Nos entretienen con discursos vacíos, promesas recicladas y debates diseñados para dividir, nunca para construir. Con la polarización constante, los pequeños actos de sabotaje se multiplican. Las chinchetas no son una gamberrada ni un grito legítimo de protesta. Los que las colocan no están hartos: están cómodos en el caos que ellos mismos generan, con impunidad, respaldados por discursos irresponsables y permisividad desde lo alto. No es protesta ni indignación legítima, es un claro delito flagrante. Los verdaderamente hartos son quienes respetan las normas y rehúsan sembrar violencia, pero que a menudo son ignorados y silenciados en medio de este deterioro cívico.
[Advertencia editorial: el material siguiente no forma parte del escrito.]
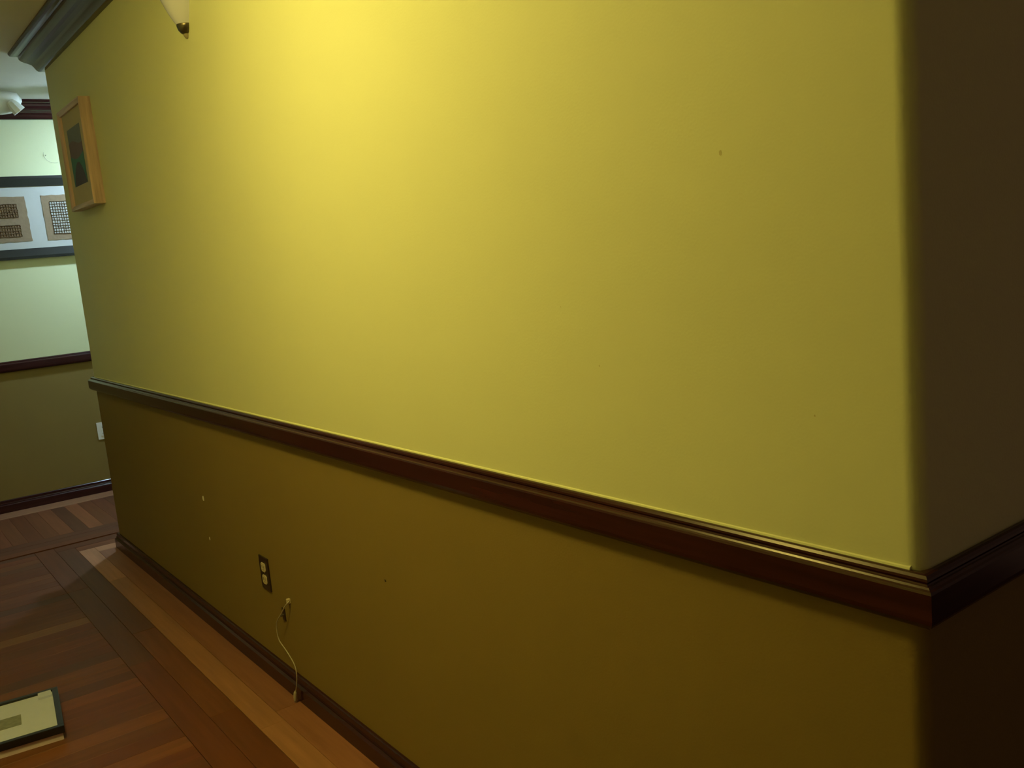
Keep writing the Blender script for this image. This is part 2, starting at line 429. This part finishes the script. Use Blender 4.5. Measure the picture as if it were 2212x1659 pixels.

Lo visten de protesta, lo maquillan de desobediencia civil, lo justifican como una "respuesta popular". Pero cuando se atenta contra la seguridad, se lanza el mensaje de que todo vale y se siembra el miedo con impunidad, lo que se está cultivando es una revolución, y lo saben.

Espero que, con esto y todo lo demás, a modo efecto mariposa, la mariposa ya no bata sus alas y empiece a soplar: con suerte, un huracán ciudadano que limpie las carreteras de chinchetas y los discursos de odio encubierto, que limpie la atmósfera política viciada que se respira en las alturas del poder. Porque el aire está podrido y ya es hora de ventilar.
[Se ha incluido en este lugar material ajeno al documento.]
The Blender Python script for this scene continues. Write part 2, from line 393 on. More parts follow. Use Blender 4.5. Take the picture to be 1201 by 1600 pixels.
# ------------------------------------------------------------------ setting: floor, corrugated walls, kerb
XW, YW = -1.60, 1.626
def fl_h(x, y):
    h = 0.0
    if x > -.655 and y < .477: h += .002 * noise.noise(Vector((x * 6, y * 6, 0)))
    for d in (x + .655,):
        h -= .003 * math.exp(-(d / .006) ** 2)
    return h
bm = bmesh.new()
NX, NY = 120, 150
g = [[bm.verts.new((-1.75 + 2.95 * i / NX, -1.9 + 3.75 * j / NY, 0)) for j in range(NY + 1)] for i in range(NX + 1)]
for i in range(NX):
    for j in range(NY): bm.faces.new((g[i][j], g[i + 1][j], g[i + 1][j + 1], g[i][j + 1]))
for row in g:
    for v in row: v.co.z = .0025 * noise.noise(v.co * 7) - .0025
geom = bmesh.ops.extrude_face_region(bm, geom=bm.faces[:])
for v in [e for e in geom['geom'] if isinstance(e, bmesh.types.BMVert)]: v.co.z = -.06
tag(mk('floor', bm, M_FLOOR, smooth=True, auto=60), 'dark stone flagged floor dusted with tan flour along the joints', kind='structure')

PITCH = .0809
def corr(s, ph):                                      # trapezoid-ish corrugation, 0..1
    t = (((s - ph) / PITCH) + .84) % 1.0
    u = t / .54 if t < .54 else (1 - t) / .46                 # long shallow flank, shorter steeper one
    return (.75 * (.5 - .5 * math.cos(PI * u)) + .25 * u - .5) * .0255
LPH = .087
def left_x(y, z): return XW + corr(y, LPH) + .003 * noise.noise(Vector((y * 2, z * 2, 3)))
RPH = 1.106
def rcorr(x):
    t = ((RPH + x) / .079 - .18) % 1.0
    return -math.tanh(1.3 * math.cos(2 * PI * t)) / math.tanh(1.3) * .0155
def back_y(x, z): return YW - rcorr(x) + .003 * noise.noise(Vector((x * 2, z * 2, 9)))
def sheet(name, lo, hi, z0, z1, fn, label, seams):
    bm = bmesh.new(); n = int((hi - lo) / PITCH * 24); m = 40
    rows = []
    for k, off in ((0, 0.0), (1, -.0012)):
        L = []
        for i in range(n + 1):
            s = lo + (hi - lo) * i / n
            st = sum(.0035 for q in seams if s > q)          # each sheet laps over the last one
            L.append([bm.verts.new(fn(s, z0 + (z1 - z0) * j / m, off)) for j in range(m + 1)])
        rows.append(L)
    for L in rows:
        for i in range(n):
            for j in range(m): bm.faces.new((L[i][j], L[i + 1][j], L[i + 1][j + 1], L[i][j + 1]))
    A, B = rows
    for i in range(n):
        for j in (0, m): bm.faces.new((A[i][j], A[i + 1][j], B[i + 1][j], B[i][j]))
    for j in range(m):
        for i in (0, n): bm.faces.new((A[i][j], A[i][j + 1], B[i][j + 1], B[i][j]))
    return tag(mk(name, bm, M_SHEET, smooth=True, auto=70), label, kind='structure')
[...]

Esta vez no se puede culpar a la ultraderecha, ni a la derechita cobarde, ni al cambio climático, ni a una borrasca con nombre exótico. Esta vez, la responsabilidad viene de arriba. De palabras lanzadas con aparente calma pero con intención destructiva, que no buscan unir sino fracturar, que algunos interpretan como licencia para actuar y que generan caos.

El vandalismo ya no es solo físico, también es institucional, discursivo y mediático. Contra eso, solo queda una cosa: recuperar la cordura, exigir responsabilidades y, por qué no, invocar a nuestros héroes de toda la vida.

Así que sí: ¡Que viva Ilia Topuria! Porque al menos él, en medio de tanta simulación, ofrece algo real, físico, tangible y valiente. Porque él no pone chinchetas. Las quita. A puñetazo limpio: lo que va quedando.